We will be with the merchants, if all our time, money, and enthusiasm are invested in this present world.  Campolo concludes, after watching many of his investments dwindle in the current economic crisis, that he should have given even more of his money away instead. 

And, long before the current crisis, C. S. Lewis wrote, "I am afraid biblical charity is more than merely giving away that which we can afford to do without anyway."  He insists that "the only safe rule is to give more than we can spare. . .If our charities do not at all pinch or hamper us, I should say they are too small."

In other words, we should be laying up treasure in heaven and trusting God--not expecting the world to provide security or fulfillment for us.  As Lewis suggests, "If you think of this world as a place simply intended for your happiness, you find it quite intolerable.  Think of it as a place of correction and training and it's not so bad."    

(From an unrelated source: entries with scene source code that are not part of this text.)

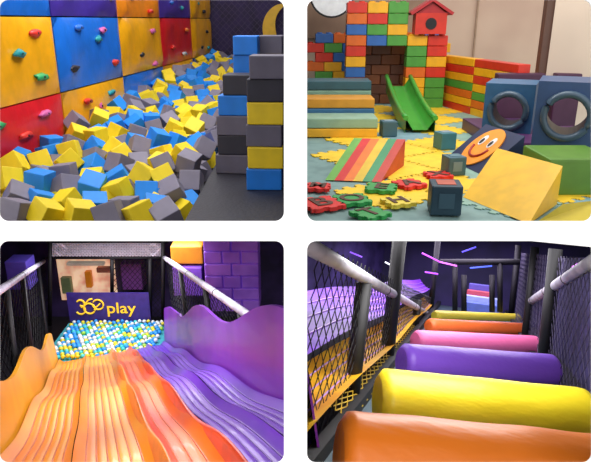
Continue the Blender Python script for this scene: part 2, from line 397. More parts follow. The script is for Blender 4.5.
for k,(cn,m) in enumerate(bcs):
    y0=11.75+k//2*.8; xr=W.y(378-k//2*4,120,y0).x
    zz=ZF+(k%2)*.2+(k//2)*.28
    bm=nb(); mm(bm,(.08,y0,zz if k%2 else ZF+.02),(xr,y0+.75,zz+.19)); bev(bm,.02,2)
    obj('foam_beam',bm,m,None,W,'%s long foam beam, %s from the front in the stepped bench'%(cn,lev[k].replace('bottom','first')),'foam beam','stepped foam beams')
def tunnel(pxc,rowb,w,h,label,yaw,z0,mb):
    pt=W.z(pxc,rowb,z0); L=Matrix.Translation(pt+Vector((0,w/2,0)))@Matrix.Rotation(yaw,4,'Z')
    t=thing('tunnel_block',label,'foam block',pt+Vector((0,w/2,0)),W,'tunnel blocks',yaw)
    n=32; bm=nb(); dp=w/2+.15
    def sq(i,y):
        t_=i*2*math.pi/n+1e-6; cx,cz=math.cos(t_),math.sin(t_); k=1/max(abs(cx),abs(cz)); return L@Vector((cx*k*w/2,y,h/2+cz*k*h/2))
    def ci(i,y,r): t_=i*2*math.pi/n; return L@Vector((r*math.cos(t_),y,h/2+r*math.sin(t_)))
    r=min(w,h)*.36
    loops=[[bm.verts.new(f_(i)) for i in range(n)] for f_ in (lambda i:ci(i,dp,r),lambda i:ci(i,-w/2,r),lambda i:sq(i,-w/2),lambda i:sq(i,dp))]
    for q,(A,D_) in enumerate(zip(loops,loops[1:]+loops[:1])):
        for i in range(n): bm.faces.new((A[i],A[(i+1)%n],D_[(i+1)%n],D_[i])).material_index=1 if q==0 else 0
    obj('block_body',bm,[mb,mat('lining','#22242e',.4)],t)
    bm=nb(); tube(bm,[ci(i,-w/2-.02,r) for i in list(range(n))+[0]],.055,8,0,False); obj('tunnel_rim',bm,mat('rim_slate','#455a6c',.3),t)
tunnel(515,138,.82,.92,'smaller looking blue foam block with round tunnel mouth, behind the purple platform',-.42,-1.95,mat('tunnel_blue','#2f5f86',.45))
tunnel(575,150,.9,1.0,'slate foam block with round tunnel mouth, cut by the right edge',-.42,-1.86,mat('tunnel_slate','#35507a',.45))
PURB=mat('vinyl_purple','#5a2a62',.45)
p0=W.z(520,166,ZF)
bm=nb(); mm(bm,(p0.x,9.55,ZF),(p0.x+1.9,11.2,ZF+.34)); bev(bm,.03,2); obj('foam_platform',bm,PURB,None,W,'purple foam platform under the tunnel block at the right edge','foam block')
p0=W.z(486,146,ZF)
bm=nb(); mm(bm,(p0.x,11.1,ZF),(p0.x+1.4,12.75,ZF+.25)); bev(bm,.03,2); obj('foam_plinth',bm,mat('vinyl_purple_dark','#4c2a56',.45),None,W,'dark purple foam plinth beneath the far tunnel block','foam block')
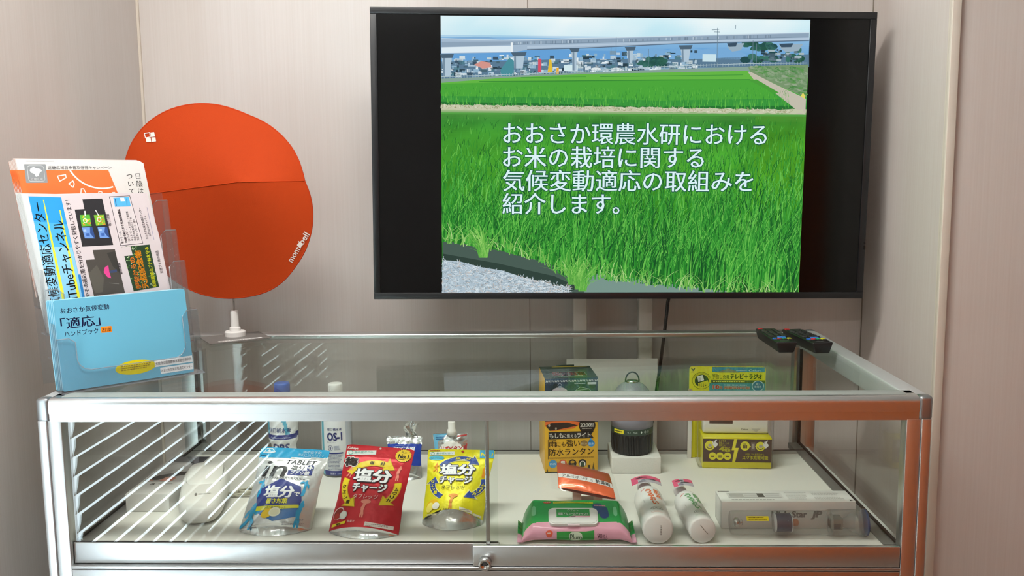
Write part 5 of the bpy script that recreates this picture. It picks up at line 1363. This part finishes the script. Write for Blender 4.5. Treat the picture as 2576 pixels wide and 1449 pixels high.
b.build('carton_body', M['card'], lb, local=True)
b = MB(); b.box(-.018, .022, dpt / 2 - .002, dpt / 2 + .0005, h - .002, h + .0035, '#1f3226', 0, r=.0005); b.build('tuck_flap', M['card'], lb, local=True)

# --- foam block and lantern
b = MB(); b.box(0.2555, 0.3605, 0.392, 0.502, DK + .0004, -.2285, '#e6e5df', 0, r=.0025, seg=3)
tag(b.build('foam_block', col_mat('foam_white', .85, bump=(700, .0006, 2), spec=.2)), 'white foam block used as a plinth under the lantern', 'block')
LX, LY, LZ = 0.303, 0.4385, -.2283
ln = thing('lantern', 'camping lantern with ribbed black base and grey frosted dome standing on foam', 'lantern', (LX, LY, LZ))
X = Matrix.Translation((LX, LY, LZ))
b = MB(); V = []; F = []; n = 144
lev = [(.039, .0), (.0425, .0025), (.0440, .008), (.0450, .018), (.0452, .040), (.0448, .0455), (.041, .0458)]
for r, z in lev:
    for k in range(n):
        a = 2 * PI * k / n; q = (k % 6) / 6
        rr_ = r + (-.0022 if q < .45 else 0) * (1 if .001 < z < .043 else 0); V.append((rr_ * math.cos(a + .25 * (.04 - z) * 4), rr_ * math.sin(a + .25 * (.04 - z) * 4), z))
for i in range(len(lev) - 1):
    for k in range(n): F.append((i * n + k, i * n + (k + 1) % n, (i + 1) * n + (k + 1) % n, (i + 1) * n + k))
F.append(tuple(range(n - 1, -1, -1))); b.add(V, F, '#1a1a1c', 0, False, X); b.build('ribbed_base', M['satin'], ln)
b = MB(); b.lathe([(.0452, .0455), (.0456, .0465), (.0456, .0575), (.0450, .0585)], 64, '#33463a', 0, X)
A = Art(); A.rect(-.048, .0022, -.0225, .0102, '#e6d626', 1); A.bars(-.046, .0042, -.025, .0082, 1, '#3a3a1c', 2, .6, 3)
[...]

After all, nobody expects basic training to be unalloyed fun and games!  Instead, it's the difficult patch that we must get through to prepare ourselves for better things.  But, because the human spirit was made to rise to challenges, we may find ourselves actually enjoying the difficulties.  And, paradoxically, the less recompense we demand from this life, the happier we are likely to be.  Then all the joys we do experience "down here" will appear as unexpected bonuses!

Finally, we should recall the intent behind the year of Jubilee.  It was meant, scripture holds, to remind people that everything they think they own--including themselves--really belongs to God.  Thus, what we call our property is only on temporary loan from the real Owner. 

As you may recall from the parable about the talents, we are supposed to invest (use) what he gave us.  But for His benefit, not for our own.  So we should hold everything loosely enough that we can gladly hand it all back--either at our deaths or at that final Jubilee!